Well… Kind of three. It depends how you would characterize the 2014 Super Bowl winning team which was fairly average in terms of their running backs and defensive roster. And, also needed a 14 point second half comeback that included a Julian Edelman 51 yard touchdown pass just to escape a divisional round upset at the hands of those frisky Ravens. If you include that team, it would bring Brady’s total to six playoff wins without either an above average running game or defense. Notice, I haven’t even mentioned coaching in this equation where I think we can all agree Brady has been the beneficiary more than any of his peers throughout his career. Regardless, whether you want to put Brady down for three or six wins within this criteria, it’s clear–even the very best, the creme de la creme–generally aren’t winning anything of note without the necessary talent in at least one of the other two phases of the game.

2016 2017
Season Result Won Super Bowl Lost Super Bowl
Tom Brady QB rating 112 103
Rushing Rank 7 10
Rushing Yd/gm 117 118
Def Yds/gm rank 8 29
Def Pts/gm rank 1 5


Quarterback is still the most important job in sports. The level of play at that position has the ability to lift teams beyond their station and vice versa. In other words, it wouldn’t have mattered how dominating Seattle’s defense, or Marshawn Lynch was from 2012-2016, they weren’t going to win any Super Bowls with Tarvaris Jackson pulling the trigger. But still, even in this quarterback driven era with penalties for touching them too hard, and defensive backs basically having to play with their hands tied behind their back, the numbers bear out–I don’t care if I sound like “get off my lawn” guy–running and defense still wins championships.

Defense does win championships you little shit!!!

Defense does win championships you little shits!!!…

Just ask yourself, how were the Eagles able to maintain their Super Bowl aspirations after losing MVP caliber play at quarterback once Carson Wentz was lost to injury. Was Nick Foles simply just as good? Or, was it the fact that they already had, both, a top five running game and defense that allowed the coaches to bring Foles along steadily, and tailor game plans (seemingly running RPOs 70% of the time which no one figured out how to stop) to his strengths ? I’ll take the latter which brings me back to my inspiration behind all this… The Detroit Lions and one John Matthew Stafford

(Getty Images)

(Getty Images)

The Lions no longer have a quarterback problem. They have a Lions problem. It wasn’t too long ago that Stafford appeared to be broken, and no matter what the Lions put around him that he would ultimately be their undoing. But, after an offensive coordinator switch, and Stafford no longer having the Calvin Johnson tunnel vision option in the game plan, he’s progressed as player. In the last two and half seasons, every relevant quarterback metric has significantly increased compared to his career levels, and are more in line with what the elite level quarterbacks’ numbers typically are. And in general, for whatever reason, he looks more comfortable running the offense than in past seasons. He’s still not elite, and still has inexcusable performances like his five turnover gem in New Orleans last season. But. He’s good enough.

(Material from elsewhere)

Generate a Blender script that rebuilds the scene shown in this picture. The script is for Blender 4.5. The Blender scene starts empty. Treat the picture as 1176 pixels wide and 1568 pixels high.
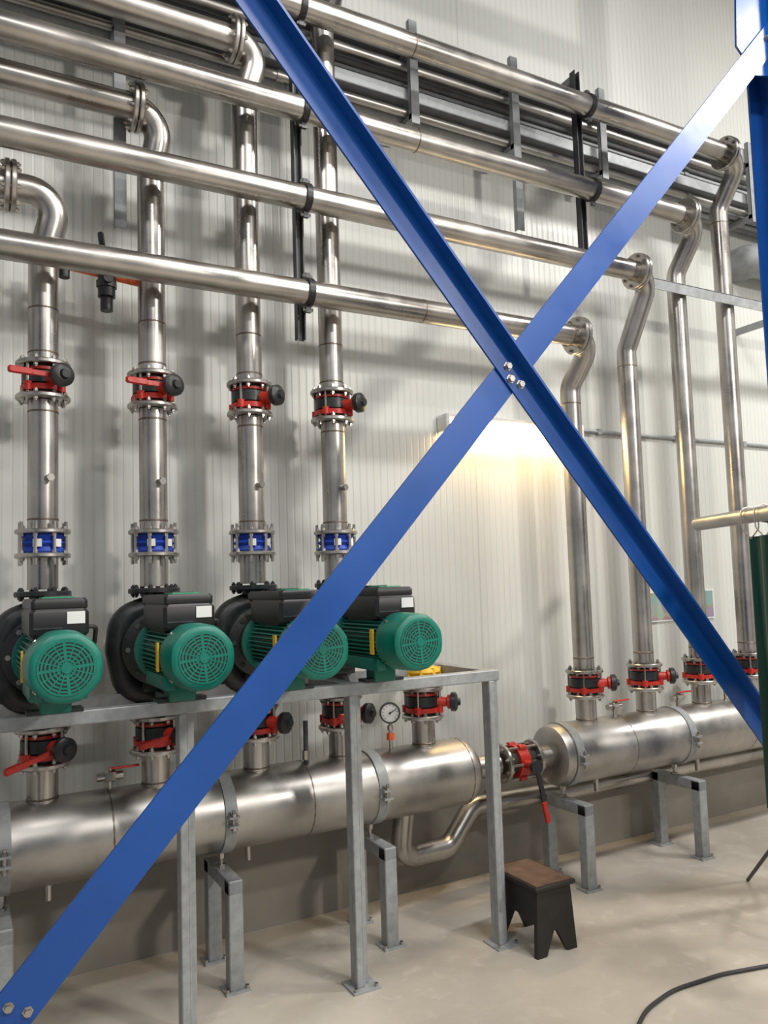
import bpy, math, random
from mathutils import Vector, Matrix
random.seed(4)
V=Vector
sc=bpy.context.scene

# ------------------------------------------------------------------ materials
def newmat(name):
    m=bpy.data.materials.new(name); m.use_nodes=True
    nt=m.node_tree; b=nt.nodes.get('Principled BSDF')
    return m,nt,b
def simple(name,col,rough=.5,metal=0.,noise=.0,nscale=8.,bump=0.,coat=0.,emis=None,es=0.,stretch=None):
    m,nt,b=newmat(name)
    b.inputs['Base Color'].default_value=(*col,1)
    b.inputs['Roughness'].default_value=rough
    b.inputs['Metallic'].default_value=metal
    if coat: b.inputs['Coat Weight'].default_value=coat; b.inputs['Coat Roughness'].default_value=.2
    if emis:
        b.inputs['Emission Color'].default_value=(*emis,1); b.inputs['Emission Strength'].default_value=es
    if noise>0 or bump>0:
        tc=nt.nodes.new('ShaderNodeTexCoord'); n=nt.nodes.new('ShaderNodeTexNoise')
        n.inputs['Scale'].default_value=nscale; n.inputs['Detail'].default_value=6; n.inputs['Roughness'].default_value=.6
        nt.links.new(tc.outputs['Object'],n.inputs['Vector'])
        if noise>0:
            r=nt.nodes.new('ShaderNodeValToRGB')
            r.color_ramp.elements[0].position=.3; r.color_ramp.elements[1].position=.7
            r.color_ramp.elements[0].color=(*[c*(1-noise) for c in col],1)
            r.color_ramp.elements[1].color=(*[min(1,c*(1+noise)) for c in col],1)
            nt.links.new(n.outputs['Fac'],r.inputs['Fac']); nt.links.new(r.outputs['Color'],b.inputs['Base Color'])
            mr=nt.nodes.new('ShaderNodeMapRange'); mr.inputs['From Min'].default_value=.3; mr.inputs['From Max'].default_value=.7
            mr.inputs['To Min'].default_value=max(.05,rough-.08); mr.inputs['To Max'].default_value=rough+.10
            nt.links.new(n.outputs['Fac'],mr.inputs['Value']); nt.links.new(mr.outputs['Result'],b.inputs['Roughness'])
        if bump>0:
            bp=nt.nodes.new('ShaderNodeBump'); bp.inputs['Distance'].default_value=bump; bp.inputs['Strength'].default_value=.6
            nt.links.new(n.outputs['Fac'],bp.inputs['Height']); nt.links.new(bp.outputs['Normal'],b.inputs['Normal'])
    return m
STEEL=simple('stainless_steel',(.44,.415,.385),.30,1.,.28,3.2)
STEELD=simple('stainless_satin',(.41,.395,.375),.38,1.,.25,4.)
WELD=simple('weld_seam',(.20,.16,.13),.45,1.)
GALV=simple('galvanised_steel',(.32,.335,.34),.5,.25,.18,25.)
GALVD=simple('galvanised_dull',(.26,.27,.275),.55,.25,.2,18.)
DARKST=simple('dark_steel',(.07,.07,.075),.45,.6,.2,20.)
BLUE=simple('blue_paint',(.002,.060,.28),.38,0.,.12,2.5,coat=.12)
GREEN=simple('green_enamel',(.0,.155,.11),.42,0.,.08,30.)
BLACK=simple('black_plastic',(.015,.015,.017),.42)
BLACKI=simple('black_cast_iron',(.018,.02,.022),.4,.1,.2,40.,.002)
RED=simple('red_enamel',(.45,.022,.012),.4,0.,.1,30.)
ORANGE=simple('orange_plastic',(.75,.13,.03),.45)
YEL=simple('yellow_enamel',(.75,.45,.03),.45,0.,.1,30.)
BLU2=simple('blue_rubber',(.01,.05,.38),.5)
WHITE=simple('white_label',(.75,.75,.73),.5)
GRN2=simple('green_label',(.05,.4,.2),.5)
RUB=simple('black_rubber',(.03,.03,.03),.6)
WOODD=simple('dark_stained_wood',(.012,.010,.009),.55,0.,.3,12.)
WOODB=simple('worn_brown_wood',(.11,.062,.04),.65,0.,.4,14.)
CONC=simple('plinth_concrete',(.24,.22,.185),.8,0.,.18,2.,.003)
TUBE=simple('lamp_tube_glow',(1,.85,.6),.4,emis=(1,.70,.30),es=36)
CEIL=simple('ceiling_panels',(.4,.4,.39),.7,0.,.05,2.)
WALLS=simple('side_wall_panels',(.45,.45,.44),.6,0.,.05,2.)
def wallmat():
    m,nt,b=newmat('ribbed_white_panel'); N=nt.nodes.new; L=nt.links.new
    tc=N('ShaderNodeTexCoord'); sp=N('ShaderNodeSeparateXYZ'); L(tc.outputs['Object'],sp.inputs[0])
    mu=N('ShaderNodeMath'); mu.operation='MULTIPLY'; mu.inputs[1].default_value=2*math.pi/.042; L(sp.outputs['X'],mu.inputs[0])
    si=N('ShaderNodeMath'); si.operation='SINE'; L(mu.outputs[0],si.inputs[0])
    pw=N('ShaderNodeMapRange'); pw.inputs['From Min'].default_value=.6; pw.inputs['From Max'].default_value=1.; L(si.outputs[0],pw.inputs['Value'])
    fr=N('ShaderNodeMath'); fr.operation='FRACT'; ad=N('ShaderNodeMath'); ad.operation='ADD'; ad.inputs[1].default_value=.35
    L(sp.outputs['X'],ad.inputs[0]); L(ad.outputs[0],fr.inputs[0])
    lt=N('ShaderNodeMath'); lt.operation='LESS_THAN'; lt.inputs[1].default_value=.010; L(fr.outputs[0],lt.inputs[0])
    su=N('ShaderNodeMath'); su.operation='MULTIPLY_ADD'; su.inputs[1].default_value=2.; L(lt.outputs[0],su.inputs[0]); L(pw.outputs['Result'],su.inputs[2])
    bp=N('ShaderNodeBump'); bp.invert=True; bp.inputs['Distance'].default_value=.0028; bp.inputs['Strength'].default_value=.6
    L(su.outputs[0],bp.inputs['Height']); L(bp.outputs['Normal'],b.inputs['Normal'])
    n=N('ShaderNodeTexNoise'); n.inputs['Scale'].default_value=1.3; n.inputs['Detail'].default_value=4; L(tc.outputs['Object'],n.inputs['Vector'])
    r=N('ShaderNodeValToRGB'); r.color_ramp.elements[0].color=(.57,.575,.54,1); r.color_ramp.elements[1].color=(.65,.655,.625,1); L(n.outputs['Fac'],r.inputs['Fac'])
    mx=N('ShaderNodeMix'); mx.data_type='RGBA'; mx.inputs['B'].default_value=(.38,.38,.36,1)
    k=N('ShaderNodeMath'); k.operation='MULTIPLY'; k.inputs[1].default_value=.12; L(su.outputs[0],k.inputs[0])
    L(k.outputs[0],mx.inputs['Factor']); L(r.outputs['Color'],mx.inputs['A']); L(mx.outputs['Result'],b.inputs['Base Color'])
    b.inputs['Roughness'].default_value=.38
    return m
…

He’s good enough to get plugged into Fole’s situation last season and win a Super Bowl. He’s good enough to win with what Matt Ryan has around him right now. He’s good enough to be in Kirk Cousin’s and/or Blake Bortle’s position heading into next year and win in the playoffs. And, until he has some semblance of what those guys all have around them I’m not expecting much in terms of winning out of Stafford, or any other quarterback playing for immensely shitty organizations that have little to no track record of building anything close to a winning product. Simply put, you are who you hang with. If the NFL is high school, Stafford has spent his freshman through junior years eating lunch everyday with Fred O’Bannion, Jeff Spicoli, John Bender and this guy…


He hasn’t even had one running back that has rushed for 100 yards in a game in over four years! It has it’s own google search for Christ’s sake! Basically, he’s been quarterbacking somewhere between the Browns and the Redskins for nine years. Last time I checked, neither of those franchises have been cranking out playoff wins over the last decade. If that company around the lunch table doesn’t change under GM Bob Quinn and new head coach Matt Patricia, I’m not expecting Stafford all of the sudden to be dating the prom queen during his senior year.

I mean, without Frenchy and Stacks Edwards, Jimmy Conway couldn’t have pulled off the lufthansa heist. Shit, even Bhagwan himself needed dynamic foot soldiers like Sheela and Niren in order to sack the town of Antelope, Oregon in the 1980s, and bring his spiritual vision of having sex all day to fruition. Like Conway and Bhagwan, Stafford is the right quarterback. And, the right quarterback is still the main ingredient in any championship stew. But, no matter how flavorful that quarterback is, he has, and always will, need the broth of a defense or spice of a running game to deliver a winning main course.